ツェルマットのスキーリゾート、豪雪で孤立
スイス南部、ヴァレー(ヴァリス)州ツェルマットの人気スキーリゾートが大雪の影響で交通網が遮断され、孤立状態に陥っている。一時は最高レベルの雪崩警報が発令されるなど、警戒が続いている。
ツェルマットはマッターホルン観光の拠点としても知られる村。大雪と雪崩警報のため、スキーリゾート地へ続く道路は8日朝から通行止めとなり、ツェルマット行きの列車も8日夕方から運休している。
現地では約1万3千人の観光客が足止めされているとみられる。

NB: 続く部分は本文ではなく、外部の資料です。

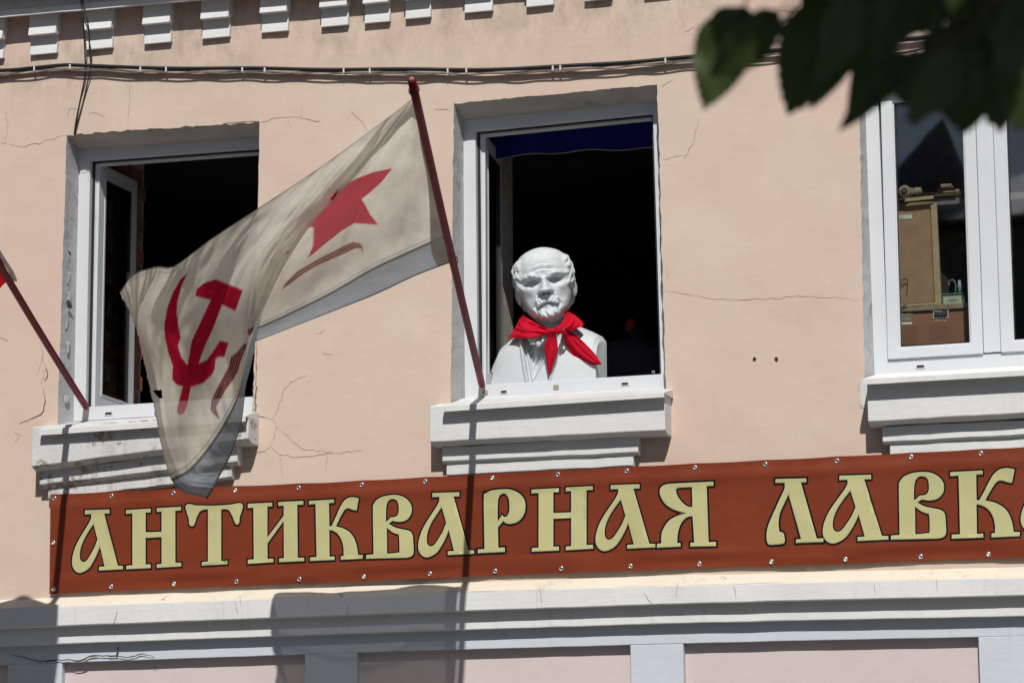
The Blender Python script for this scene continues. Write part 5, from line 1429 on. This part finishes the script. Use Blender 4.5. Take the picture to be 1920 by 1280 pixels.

観光地のツェルマットは1万3400床の宿泊施設(ホテルが7200床、アパートが6200床)がある。
現時点で避難者は出ていないが、地元の関係機関が30分ごとに状況を確認している。停電の恐れもあるという。以下の映像は9日のツェルマットの様子。
9日午後には緊急用のヘリコプターが現地に到着。ツェルマットに続くフィスプ~テーシュ間の道路は同日午後に通行止めが解除されたが、リゾート地域へのアクセスは不通のまま。
連邦森林降雪国土研究所他のサイトへは8日、ツェルマットを含むヴァレー州の一部地域に2009年以来となる最高レベル5の雪崩警報を発令。警報は9日夜にレベル4に引き下げられた。
同研究所は、昨年末のクリスマスシーズンに降った大量の雪の上に新雪が降り積もることで「大規模な雪崩が頻発する恐れがある」と警戒。安全のため9日に人工雪崩を起こす措置が取られ、10日も行う予定。天候は改善に向かうとみられる。
同州では、他のスキーリゾートにも影響が出ている。サース・フェーのリゾートでは、拠点の村からの道路が通行止めになっており、観光客約1800人が足止めされている。道路は10日にも通行止めが解除される見通し。アローラ、フィスペルターミネン、シンプロンなどの一部地域でも大雪の影響でアクセスが不通となっている。シンプロン周辺では24時間の降雪量が2メートルに上った。
スイス公共放送(SRF)は9日、ツェルマットから約30キロメートル離れたフィスプの町で泥と雪の堆積物が流れ込む被害が発生し、住民20人が避難したと報じた。けが人はいなかった。
イタリア国境のゴンド村でも8日に土砂災害が発生、交通網が寸断されている。この村では2000年、土砂崩れで13人が死亡する被害が起きている。